-必要とされる町の工具屋 父の営業姿勢を継ぎ真心で- 「門脇商店」社長 門脇匡伸さん

【「『真心を持ってお客さんに接する』ことを第一に、社員とその家族の幸せを守り続けていきたい」と話す門脇さん=四日市市新正で】

 四日市市新正の「門脇商店」は、父篤さん(83)が、母美代さん(80)、叔父らと昭和48年に創業した。四日市と鈴鹿を中心に、車両部品の大手メーカーや中小工場などに機械・作業工具や鋼材などを販売してきた。
平成10年、会長に退いた父から経営を引き継いだ。車両部品の多様化に伴い、樹脂製品のニーズにも対応するようになり、父の代からの顧客との関係を大切にしながら北中勢地区に販路を広げ、業績を伸ばしている。

 同市朝日町で1人息子として生まれた。幼少時は、仲間と田んぼでザリガニを捕ったり、川で魚釣りをしたり、自然豊かな環境で元気に育った。小中時代は冬休みになると、岐阜県荘川村に住む親戚の家へ家族で出掛け、父と竹スキーを楽しんだ。

 両親に家業を継ぐようにと言われたことはなかったが、いつの頃からか自分が跡を継ぐのだろうと漠然と思っていた。名古屋市の愛工大学名電高から同大経営工学科に進み、「人生初めての1人暮らしを経験した。食事作りや掃除、洗濯など、自分でやってみて初めて親のありがたさを実感した」と振り返る。

 勉学の傍ら、旅行会社のツアー企画と添乗員のアルバイトをした。夏場は沖縄・与論島など南の島へのツアー、冬は岐阜や長野へのスキーツアーを企画し、参加した他大学の学生との交流を通して視野が広がった。大学卒業後は名古屋市の工具会社などで修業し、24歳で門脇商店に入社した。

 父は注文を待つだけでなく、普段から御用聞き感覚で企業の休憩時間に出向き、メンテナンスの担当社員らと雑談したり、時には私的な相談を受けたりしていた。営業に行く先々で、「門脇さんだから安心」「すぐに届けてくれるのでありがたい」などの言葉を掛けられるたび、「単品でも即配達」をモットーに、利益を度外視してやってきた父の仕事への姿勢が顧客の信頼を得ていることを実感した。

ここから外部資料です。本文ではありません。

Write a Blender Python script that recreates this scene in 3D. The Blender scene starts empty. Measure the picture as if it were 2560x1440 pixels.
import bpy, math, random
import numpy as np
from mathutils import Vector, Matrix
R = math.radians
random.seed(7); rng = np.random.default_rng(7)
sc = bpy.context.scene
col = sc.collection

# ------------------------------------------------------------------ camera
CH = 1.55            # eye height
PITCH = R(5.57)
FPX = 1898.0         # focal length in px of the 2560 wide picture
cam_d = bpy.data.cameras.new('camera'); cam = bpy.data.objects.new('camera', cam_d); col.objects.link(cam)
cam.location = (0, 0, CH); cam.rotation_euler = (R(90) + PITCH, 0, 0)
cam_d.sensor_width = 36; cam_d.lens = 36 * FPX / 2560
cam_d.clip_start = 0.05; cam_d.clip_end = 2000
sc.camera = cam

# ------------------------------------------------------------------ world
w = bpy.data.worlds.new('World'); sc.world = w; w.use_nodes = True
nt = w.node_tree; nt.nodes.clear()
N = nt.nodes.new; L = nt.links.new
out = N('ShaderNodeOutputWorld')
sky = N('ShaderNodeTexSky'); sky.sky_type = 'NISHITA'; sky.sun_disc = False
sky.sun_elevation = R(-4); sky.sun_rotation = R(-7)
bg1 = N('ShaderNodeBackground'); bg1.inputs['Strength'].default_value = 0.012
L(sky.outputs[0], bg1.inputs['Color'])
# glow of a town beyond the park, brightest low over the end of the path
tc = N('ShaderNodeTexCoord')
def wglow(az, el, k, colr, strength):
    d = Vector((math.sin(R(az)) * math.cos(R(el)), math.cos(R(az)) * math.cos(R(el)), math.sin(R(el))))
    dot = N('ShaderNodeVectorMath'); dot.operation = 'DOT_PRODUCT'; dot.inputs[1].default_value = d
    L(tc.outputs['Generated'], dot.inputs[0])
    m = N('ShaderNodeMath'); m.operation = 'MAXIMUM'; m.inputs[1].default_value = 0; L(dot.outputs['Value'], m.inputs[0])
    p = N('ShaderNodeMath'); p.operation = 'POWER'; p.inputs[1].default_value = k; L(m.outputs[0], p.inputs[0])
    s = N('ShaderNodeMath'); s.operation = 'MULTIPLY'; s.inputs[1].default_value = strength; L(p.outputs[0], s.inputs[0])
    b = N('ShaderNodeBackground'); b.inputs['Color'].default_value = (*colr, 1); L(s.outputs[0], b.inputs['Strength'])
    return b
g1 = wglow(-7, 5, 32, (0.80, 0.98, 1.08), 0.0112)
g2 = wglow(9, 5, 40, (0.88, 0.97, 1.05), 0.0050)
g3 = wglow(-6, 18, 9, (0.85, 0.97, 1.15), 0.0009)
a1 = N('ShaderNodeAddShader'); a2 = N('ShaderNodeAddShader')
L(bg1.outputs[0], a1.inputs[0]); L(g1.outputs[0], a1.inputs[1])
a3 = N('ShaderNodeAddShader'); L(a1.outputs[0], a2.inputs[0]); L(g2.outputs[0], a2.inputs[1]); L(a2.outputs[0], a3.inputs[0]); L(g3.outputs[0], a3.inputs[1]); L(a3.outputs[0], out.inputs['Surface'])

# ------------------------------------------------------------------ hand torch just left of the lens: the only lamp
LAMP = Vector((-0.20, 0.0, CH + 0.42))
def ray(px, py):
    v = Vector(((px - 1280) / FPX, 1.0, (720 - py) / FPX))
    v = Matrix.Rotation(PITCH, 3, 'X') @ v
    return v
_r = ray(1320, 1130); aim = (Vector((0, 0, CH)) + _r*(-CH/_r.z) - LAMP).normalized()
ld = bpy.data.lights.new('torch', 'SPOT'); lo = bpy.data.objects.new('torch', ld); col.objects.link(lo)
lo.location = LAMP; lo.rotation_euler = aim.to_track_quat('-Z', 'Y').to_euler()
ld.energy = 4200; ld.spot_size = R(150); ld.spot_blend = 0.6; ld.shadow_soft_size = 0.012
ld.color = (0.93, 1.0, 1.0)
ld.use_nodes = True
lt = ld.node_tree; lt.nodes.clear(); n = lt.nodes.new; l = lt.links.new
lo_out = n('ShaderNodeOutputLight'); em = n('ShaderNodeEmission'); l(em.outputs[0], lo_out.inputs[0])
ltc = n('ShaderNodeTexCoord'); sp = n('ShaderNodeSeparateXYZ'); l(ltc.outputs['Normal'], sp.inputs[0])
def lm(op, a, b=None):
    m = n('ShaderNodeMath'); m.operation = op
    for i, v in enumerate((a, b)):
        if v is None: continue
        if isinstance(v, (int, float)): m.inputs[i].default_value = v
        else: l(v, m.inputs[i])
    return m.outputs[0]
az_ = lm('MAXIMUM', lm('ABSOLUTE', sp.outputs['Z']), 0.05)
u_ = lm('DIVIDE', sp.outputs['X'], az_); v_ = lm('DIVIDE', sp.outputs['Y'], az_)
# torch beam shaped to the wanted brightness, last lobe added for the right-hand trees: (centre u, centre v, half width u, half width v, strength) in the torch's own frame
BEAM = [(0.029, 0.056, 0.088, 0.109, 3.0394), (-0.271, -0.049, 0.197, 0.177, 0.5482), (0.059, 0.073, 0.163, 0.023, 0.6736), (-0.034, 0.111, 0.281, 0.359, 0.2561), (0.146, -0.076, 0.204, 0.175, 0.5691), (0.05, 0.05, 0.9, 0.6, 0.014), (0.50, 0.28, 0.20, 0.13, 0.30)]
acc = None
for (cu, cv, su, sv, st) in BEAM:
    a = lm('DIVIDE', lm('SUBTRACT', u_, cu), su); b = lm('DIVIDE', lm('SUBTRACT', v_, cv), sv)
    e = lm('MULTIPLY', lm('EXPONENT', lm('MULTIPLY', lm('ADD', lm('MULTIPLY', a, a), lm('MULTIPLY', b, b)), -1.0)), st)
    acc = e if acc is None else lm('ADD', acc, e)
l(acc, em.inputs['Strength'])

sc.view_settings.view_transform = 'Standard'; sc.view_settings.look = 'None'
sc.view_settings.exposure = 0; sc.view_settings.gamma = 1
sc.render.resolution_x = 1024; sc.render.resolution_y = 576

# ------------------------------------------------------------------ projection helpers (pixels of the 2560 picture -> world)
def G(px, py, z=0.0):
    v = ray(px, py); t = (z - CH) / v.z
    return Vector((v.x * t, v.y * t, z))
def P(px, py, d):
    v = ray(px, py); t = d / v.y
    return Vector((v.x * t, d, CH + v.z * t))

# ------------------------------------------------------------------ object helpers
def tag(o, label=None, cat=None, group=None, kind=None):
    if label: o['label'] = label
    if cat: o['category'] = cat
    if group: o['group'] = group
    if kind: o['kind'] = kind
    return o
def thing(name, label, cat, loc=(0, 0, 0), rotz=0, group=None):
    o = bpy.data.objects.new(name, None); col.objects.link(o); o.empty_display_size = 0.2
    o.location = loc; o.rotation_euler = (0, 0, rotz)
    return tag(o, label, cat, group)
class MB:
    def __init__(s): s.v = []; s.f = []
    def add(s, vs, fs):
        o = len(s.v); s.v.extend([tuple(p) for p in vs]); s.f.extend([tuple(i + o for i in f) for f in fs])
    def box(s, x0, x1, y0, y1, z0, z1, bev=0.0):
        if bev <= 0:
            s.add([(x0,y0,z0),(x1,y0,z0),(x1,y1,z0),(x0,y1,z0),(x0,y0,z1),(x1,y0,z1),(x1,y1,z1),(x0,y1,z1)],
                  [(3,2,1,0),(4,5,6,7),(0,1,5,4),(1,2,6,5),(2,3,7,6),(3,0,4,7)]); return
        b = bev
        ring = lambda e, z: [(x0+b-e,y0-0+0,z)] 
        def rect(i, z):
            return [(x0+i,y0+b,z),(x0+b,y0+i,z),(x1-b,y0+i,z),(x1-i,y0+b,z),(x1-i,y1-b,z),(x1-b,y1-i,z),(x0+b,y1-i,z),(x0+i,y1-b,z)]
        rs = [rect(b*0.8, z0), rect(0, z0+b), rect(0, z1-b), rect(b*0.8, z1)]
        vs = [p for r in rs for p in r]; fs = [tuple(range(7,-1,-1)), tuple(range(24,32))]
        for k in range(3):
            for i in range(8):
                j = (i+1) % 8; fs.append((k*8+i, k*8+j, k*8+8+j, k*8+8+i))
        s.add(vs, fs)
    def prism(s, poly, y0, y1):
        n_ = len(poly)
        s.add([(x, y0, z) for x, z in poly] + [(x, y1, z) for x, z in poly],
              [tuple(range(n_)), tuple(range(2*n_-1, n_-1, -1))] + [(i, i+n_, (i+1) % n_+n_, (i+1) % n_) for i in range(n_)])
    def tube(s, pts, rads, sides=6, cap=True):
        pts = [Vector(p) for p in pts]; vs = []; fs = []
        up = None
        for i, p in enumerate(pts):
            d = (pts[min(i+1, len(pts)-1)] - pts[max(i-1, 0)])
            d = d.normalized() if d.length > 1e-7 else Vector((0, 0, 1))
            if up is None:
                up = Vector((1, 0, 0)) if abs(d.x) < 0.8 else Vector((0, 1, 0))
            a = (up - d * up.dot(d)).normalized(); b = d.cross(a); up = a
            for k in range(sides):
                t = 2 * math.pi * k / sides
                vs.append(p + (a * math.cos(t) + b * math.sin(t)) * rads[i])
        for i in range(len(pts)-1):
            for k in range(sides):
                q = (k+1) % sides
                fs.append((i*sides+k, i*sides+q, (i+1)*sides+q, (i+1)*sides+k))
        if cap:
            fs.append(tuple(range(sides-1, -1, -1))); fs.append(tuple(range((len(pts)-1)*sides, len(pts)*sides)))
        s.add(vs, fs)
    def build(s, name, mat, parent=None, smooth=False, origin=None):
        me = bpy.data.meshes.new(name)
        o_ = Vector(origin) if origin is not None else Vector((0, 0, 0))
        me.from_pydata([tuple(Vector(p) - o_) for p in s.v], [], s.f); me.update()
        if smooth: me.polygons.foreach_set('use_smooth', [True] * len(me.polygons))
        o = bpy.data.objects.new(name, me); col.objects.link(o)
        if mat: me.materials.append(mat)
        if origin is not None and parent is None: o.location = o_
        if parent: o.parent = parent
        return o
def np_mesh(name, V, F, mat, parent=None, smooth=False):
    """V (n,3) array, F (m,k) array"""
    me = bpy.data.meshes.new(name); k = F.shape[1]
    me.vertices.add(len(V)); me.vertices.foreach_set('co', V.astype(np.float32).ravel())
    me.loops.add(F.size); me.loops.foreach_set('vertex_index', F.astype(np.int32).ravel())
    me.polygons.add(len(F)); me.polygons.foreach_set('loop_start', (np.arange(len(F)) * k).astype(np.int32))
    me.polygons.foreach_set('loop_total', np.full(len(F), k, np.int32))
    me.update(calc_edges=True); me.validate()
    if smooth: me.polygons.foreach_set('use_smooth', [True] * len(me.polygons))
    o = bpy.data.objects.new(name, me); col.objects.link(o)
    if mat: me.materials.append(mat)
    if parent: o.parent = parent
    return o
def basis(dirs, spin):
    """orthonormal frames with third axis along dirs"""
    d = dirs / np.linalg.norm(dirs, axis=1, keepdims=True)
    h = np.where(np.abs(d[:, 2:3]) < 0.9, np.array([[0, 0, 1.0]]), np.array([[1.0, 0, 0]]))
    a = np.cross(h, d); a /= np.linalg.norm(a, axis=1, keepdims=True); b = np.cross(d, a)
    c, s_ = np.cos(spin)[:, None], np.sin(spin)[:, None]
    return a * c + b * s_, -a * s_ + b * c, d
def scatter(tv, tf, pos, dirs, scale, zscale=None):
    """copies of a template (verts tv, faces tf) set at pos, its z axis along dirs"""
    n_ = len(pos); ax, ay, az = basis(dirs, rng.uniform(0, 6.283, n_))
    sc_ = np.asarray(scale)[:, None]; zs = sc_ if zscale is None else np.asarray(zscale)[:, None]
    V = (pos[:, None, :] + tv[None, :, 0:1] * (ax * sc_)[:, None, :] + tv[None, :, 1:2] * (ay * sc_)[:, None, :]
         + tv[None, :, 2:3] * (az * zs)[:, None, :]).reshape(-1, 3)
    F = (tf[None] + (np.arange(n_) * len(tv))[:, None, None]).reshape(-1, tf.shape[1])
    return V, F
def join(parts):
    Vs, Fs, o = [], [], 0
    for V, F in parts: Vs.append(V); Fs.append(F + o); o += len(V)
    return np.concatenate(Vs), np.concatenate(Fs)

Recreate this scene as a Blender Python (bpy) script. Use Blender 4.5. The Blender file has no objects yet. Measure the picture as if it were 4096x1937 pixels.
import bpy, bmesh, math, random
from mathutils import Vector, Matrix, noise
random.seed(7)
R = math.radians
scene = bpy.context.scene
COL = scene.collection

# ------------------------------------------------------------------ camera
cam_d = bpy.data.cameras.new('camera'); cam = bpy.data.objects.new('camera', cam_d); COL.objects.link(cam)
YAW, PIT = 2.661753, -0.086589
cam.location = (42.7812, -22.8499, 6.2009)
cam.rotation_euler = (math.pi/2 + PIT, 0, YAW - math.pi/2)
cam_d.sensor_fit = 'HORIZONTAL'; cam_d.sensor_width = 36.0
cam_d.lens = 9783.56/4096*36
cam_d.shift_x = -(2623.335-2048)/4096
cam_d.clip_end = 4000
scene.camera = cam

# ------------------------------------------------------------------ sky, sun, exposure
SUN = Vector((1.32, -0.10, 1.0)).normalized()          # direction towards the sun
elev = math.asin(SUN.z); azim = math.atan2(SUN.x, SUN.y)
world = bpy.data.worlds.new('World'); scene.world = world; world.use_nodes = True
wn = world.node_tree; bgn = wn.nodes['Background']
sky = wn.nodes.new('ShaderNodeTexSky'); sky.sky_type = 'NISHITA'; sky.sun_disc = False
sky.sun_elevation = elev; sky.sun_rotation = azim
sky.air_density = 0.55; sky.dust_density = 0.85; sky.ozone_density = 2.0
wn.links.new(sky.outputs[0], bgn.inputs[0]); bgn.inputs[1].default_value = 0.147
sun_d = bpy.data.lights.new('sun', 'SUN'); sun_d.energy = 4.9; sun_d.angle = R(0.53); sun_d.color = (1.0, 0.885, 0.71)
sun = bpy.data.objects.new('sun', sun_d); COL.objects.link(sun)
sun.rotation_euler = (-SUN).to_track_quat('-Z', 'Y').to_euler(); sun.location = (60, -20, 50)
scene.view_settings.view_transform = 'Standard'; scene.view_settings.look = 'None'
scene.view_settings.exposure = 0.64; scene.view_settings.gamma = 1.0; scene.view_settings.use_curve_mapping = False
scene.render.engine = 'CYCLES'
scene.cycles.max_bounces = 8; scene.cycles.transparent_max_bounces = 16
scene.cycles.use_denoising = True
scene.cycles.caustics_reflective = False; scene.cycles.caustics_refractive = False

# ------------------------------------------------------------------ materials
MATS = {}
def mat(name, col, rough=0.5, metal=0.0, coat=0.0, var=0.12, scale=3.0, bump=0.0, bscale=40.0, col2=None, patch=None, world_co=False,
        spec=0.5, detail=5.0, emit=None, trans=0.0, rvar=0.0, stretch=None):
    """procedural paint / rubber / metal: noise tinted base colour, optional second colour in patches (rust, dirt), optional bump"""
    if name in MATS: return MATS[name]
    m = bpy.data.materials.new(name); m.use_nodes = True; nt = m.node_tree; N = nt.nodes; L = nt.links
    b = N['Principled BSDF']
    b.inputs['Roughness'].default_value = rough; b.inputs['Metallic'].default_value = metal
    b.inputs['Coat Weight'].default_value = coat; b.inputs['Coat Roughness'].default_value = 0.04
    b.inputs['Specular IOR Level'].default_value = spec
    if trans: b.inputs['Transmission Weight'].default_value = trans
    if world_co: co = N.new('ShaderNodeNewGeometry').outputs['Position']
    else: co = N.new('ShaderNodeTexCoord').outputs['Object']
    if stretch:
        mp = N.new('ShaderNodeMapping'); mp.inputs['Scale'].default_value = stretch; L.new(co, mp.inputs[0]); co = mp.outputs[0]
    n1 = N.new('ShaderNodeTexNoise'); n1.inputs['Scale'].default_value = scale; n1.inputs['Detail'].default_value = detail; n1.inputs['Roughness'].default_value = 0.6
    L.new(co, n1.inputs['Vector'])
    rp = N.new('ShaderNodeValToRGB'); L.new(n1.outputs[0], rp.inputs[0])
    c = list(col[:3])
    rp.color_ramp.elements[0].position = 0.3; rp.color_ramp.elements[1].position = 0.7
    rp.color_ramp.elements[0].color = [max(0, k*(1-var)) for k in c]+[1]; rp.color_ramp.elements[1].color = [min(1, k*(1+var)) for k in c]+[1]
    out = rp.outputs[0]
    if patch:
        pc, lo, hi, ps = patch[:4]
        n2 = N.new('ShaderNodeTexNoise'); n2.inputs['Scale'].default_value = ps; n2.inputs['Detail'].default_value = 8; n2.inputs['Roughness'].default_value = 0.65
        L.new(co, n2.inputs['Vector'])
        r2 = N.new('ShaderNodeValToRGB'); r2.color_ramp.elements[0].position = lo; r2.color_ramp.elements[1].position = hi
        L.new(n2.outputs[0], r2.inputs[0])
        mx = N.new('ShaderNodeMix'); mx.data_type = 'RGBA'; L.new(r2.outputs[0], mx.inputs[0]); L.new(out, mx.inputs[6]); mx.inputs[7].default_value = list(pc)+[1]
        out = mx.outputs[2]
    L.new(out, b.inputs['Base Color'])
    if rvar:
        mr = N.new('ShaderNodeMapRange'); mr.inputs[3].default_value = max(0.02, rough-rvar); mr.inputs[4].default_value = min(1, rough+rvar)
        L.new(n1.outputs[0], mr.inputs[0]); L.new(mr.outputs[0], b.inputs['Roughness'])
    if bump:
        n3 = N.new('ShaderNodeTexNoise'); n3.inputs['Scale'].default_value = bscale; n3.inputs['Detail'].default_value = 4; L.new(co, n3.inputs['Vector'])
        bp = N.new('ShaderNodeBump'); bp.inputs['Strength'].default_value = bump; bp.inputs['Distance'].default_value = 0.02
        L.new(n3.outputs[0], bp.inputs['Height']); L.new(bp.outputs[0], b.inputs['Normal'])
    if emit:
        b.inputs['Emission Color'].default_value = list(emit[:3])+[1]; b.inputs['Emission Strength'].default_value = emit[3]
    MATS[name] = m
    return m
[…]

 初めは、父のやり方が時代に逆行しているのではと感じていたが、事業を拡大せず現状維持という父の信条が少しずつ理解できるようになった。その思いを引き継ぎ、困ったときに一番に電話してもらえるような充実のサービスで必要とされる町の工具屋を目指そうと思うようになった。

 母から経理事務を引き継いで共に働く妻昌子さん(48)と、高1の長女、中2の長男の4人家族。土日も忙しく、一緒に過ごすことは少ないが、子どもたちには好きなことを見つけて友達を増やし、大きく成長してほしいと思う。「子育てと仕事を両立し、温かい家庭をつくってくれる妻に感謝です」と話す。

 「『真心を持ってお客さんに接する』ことを第一に、社員とその家族の幸せを守り続けていきたい」と笑顔を見せた。

略歴: 昭和38年四日市市で生まれる。同60年愛知工業大学経営工学科卒業。同年名古屋市の工具会社入社。同62年門脇商店入社。平成5年中小企業家同友会北勢支部入会。同15年門脇商店社長就任。同28年県機械工具商組合理事長就任。